Anchored in the Present
Nikhil Govind
SETTLERS, SAINTS AND SOVEREIGNS: AN ETHNOGRAPHY OF STATE FORMATION IN WESTERN INDIA by Farhana Ibrahim Routledge, New Delhi, 2012, 215 pp., 650
March 2012, volume 36, No 3

The book under review discusses the important western border region of Kachchh, a region that, in a contested fashion is contiguous with all manner of local, state as well as national boundaries. Relatively little scholarship has explored this border in the present. This might be contrasted to the Punjab border, and the distended (in historical as well as scholarly terms) moment of Partition in that region.
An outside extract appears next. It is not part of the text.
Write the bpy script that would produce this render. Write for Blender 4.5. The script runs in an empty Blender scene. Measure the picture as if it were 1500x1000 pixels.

The latter’s spatio-temporal frame (Punjab, 1947, violence) has dominated the thinking of state and community-formation, movement and minoritization.  Ibrahim’s work thus helps move the debate beyond singular events like Partition, and locations like the Punjab, into a more persistent study of border-constitution. One of the  chief merits of the work is that though it shifts frame, location and time beyond the merely historically dramatic moments,  yet it remains sensitive to politico-historical layerings all the while maintaining anchor in the present and the recent. For example, in the chapter titled ‘Pastoralists, Islam and the State’, Ibrahim parses nostalgia. The past as plenty is a worn trope, but the chapter tiers the nostalgia. Loss is understood as not only a reaction to the increased scrutiny of Muslims in the present, but as the loss of a specific older, intense form of loyalty and worship at dargah circuits embedded within widely-known and shared  rich, local narrative contexts.